- Given instruction -
Counting only lines that hold "recreates", give the total and nothing more.

- Data extract -
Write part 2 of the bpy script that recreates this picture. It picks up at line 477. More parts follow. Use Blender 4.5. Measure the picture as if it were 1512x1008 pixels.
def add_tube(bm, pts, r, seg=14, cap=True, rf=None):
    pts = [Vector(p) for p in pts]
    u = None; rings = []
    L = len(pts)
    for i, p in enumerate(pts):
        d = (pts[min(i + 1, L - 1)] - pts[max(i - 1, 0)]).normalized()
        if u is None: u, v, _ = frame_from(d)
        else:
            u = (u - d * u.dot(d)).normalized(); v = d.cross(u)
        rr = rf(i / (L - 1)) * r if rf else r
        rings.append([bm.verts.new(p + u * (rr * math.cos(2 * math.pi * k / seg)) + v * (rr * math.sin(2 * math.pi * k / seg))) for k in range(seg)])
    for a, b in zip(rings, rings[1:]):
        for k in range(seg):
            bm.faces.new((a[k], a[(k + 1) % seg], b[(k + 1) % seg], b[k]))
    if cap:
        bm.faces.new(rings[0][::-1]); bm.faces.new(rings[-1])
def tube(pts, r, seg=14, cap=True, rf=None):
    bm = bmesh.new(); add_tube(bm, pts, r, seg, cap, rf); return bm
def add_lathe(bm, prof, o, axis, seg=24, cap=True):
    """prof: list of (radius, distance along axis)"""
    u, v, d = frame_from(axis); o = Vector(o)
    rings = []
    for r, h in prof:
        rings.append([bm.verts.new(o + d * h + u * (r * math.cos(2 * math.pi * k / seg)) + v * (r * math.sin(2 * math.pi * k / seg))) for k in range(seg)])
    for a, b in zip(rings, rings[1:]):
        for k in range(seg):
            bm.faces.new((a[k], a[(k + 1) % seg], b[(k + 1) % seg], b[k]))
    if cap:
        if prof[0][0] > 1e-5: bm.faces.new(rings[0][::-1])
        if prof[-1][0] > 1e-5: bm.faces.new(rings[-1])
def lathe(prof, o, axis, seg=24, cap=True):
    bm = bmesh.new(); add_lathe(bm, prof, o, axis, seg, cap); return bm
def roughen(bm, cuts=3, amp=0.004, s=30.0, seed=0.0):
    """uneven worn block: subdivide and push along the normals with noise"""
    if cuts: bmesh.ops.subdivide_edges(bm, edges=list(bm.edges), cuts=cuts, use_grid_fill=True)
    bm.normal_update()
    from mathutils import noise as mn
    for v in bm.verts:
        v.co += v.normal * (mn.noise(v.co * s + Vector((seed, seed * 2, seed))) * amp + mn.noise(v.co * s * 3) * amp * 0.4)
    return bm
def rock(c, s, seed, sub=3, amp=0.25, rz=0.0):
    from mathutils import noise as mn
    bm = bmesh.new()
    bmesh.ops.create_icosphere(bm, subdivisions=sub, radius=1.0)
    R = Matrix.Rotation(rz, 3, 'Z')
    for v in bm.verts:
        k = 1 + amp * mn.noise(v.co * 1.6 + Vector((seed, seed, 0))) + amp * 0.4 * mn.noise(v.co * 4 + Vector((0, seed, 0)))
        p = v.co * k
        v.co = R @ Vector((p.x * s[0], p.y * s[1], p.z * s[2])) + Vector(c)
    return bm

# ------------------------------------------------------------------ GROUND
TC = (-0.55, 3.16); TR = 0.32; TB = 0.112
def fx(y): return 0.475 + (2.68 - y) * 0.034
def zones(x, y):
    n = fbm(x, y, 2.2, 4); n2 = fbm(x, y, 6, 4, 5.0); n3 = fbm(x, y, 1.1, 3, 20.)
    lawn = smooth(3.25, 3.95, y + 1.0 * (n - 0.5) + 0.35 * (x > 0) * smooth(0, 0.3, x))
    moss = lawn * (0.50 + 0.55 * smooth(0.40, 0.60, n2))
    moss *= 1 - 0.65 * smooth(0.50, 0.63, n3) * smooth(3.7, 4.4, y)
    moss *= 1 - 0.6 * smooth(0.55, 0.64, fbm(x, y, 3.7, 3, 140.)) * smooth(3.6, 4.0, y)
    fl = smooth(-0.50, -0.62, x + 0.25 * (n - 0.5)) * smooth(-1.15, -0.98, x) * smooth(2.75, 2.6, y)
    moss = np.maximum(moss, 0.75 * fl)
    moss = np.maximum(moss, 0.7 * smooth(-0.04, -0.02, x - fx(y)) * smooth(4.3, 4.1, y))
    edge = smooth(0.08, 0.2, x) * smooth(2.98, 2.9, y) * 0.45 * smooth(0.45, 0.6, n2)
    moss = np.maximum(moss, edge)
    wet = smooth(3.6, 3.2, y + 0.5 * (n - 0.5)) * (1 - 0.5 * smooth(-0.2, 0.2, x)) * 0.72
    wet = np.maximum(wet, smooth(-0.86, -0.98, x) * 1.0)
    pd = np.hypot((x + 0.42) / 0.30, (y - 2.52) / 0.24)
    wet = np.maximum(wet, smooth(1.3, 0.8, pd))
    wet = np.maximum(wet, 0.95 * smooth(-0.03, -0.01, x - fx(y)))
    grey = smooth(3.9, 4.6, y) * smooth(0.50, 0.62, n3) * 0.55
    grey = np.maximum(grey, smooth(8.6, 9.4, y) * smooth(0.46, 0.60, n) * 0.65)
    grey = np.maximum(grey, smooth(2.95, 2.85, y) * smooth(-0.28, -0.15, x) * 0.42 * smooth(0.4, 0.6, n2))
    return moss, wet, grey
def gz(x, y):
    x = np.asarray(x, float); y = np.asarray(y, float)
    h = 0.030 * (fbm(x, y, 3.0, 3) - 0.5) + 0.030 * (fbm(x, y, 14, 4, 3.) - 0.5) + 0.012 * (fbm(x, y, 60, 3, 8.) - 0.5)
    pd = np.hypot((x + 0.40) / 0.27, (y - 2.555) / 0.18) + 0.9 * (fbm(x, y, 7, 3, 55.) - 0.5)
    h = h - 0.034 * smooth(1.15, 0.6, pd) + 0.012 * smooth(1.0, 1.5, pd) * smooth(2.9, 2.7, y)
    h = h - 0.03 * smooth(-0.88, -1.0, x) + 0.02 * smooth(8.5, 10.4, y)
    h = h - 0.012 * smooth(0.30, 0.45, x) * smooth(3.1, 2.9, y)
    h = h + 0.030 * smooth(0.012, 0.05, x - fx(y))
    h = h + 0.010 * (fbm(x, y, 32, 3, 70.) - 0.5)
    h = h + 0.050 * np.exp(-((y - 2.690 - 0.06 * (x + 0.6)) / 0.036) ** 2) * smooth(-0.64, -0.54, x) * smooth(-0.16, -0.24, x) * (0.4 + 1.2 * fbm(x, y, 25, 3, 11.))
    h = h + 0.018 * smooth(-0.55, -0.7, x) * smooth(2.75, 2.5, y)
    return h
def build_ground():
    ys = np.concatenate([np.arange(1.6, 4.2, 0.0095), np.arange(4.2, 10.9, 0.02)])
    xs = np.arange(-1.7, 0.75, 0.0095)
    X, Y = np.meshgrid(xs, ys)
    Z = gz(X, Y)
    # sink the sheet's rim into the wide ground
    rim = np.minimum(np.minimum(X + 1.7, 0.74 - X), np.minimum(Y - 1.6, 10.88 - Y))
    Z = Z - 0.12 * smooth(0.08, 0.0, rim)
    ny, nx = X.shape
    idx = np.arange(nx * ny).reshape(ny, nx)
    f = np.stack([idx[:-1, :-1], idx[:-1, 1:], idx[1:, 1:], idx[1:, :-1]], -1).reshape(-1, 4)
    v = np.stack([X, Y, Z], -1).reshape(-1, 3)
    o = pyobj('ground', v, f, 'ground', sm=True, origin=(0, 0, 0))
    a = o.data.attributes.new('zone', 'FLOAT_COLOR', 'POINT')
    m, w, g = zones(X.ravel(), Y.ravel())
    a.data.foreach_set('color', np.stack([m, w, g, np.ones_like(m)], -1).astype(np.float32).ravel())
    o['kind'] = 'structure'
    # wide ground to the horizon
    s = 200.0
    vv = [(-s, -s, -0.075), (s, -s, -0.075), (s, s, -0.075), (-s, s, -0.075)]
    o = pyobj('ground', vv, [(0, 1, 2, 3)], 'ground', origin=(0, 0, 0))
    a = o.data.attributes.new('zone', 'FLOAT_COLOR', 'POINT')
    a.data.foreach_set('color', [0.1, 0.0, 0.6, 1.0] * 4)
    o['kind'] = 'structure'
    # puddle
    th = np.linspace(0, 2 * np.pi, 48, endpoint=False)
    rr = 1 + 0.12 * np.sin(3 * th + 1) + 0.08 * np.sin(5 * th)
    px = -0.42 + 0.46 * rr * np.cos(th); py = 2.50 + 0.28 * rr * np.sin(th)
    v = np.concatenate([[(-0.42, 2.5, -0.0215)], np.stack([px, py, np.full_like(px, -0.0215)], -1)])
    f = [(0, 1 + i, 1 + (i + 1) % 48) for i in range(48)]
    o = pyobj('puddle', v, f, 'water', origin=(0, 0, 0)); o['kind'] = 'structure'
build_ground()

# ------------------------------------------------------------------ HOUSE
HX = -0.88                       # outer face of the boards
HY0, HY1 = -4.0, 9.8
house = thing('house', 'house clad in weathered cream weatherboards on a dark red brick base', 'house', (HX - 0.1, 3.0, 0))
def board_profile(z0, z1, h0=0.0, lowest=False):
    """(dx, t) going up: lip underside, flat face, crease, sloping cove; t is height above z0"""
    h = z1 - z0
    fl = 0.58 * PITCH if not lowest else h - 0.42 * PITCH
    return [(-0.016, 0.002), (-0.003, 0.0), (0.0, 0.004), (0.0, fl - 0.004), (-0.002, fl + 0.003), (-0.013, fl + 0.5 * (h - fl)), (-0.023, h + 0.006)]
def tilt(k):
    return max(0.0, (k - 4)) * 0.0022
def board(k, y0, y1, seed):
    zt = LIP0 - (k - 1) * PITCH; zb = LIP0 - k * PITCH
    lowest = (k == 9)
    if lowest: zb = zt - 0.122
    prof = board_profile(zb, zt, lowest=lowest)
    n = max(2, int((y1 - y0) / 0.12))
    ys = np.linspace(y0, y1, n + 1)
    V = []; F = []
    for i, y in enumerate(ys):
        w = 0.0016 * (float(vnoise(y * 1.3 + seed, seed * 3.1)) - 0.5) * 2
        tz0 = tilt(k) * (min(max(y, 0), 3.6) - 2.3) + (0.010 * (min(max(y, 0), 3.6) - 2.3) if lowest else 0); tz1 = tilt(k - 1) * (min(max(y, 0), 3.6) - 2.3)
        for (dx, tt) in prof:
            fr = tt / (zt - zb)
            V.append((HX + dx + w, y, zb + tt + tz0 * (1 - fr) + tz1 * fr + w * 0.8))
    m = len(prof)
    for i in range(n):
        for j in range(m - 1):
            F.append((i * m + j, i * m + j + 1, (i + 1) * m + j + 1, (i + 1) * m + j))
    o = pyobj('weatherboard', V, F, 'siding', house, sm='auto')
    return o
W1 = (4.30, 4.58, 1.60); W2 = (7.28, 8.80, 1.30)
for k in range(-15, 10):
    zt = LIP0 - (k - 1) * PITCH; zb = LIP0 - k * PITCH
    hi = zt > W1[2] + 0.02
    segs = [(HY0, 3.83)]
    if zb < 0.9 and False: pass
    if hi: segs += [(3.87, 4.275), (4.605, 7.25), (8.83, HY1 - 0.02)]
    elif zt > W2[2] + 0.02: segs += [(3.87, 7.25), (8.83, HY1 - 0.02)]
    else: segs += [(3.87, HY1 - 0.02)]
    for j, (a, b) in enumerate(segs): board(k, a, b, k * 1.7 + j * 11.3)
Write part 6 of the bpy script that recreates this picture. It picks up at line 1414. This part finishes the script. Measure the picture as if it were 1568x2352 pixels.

- The output -
2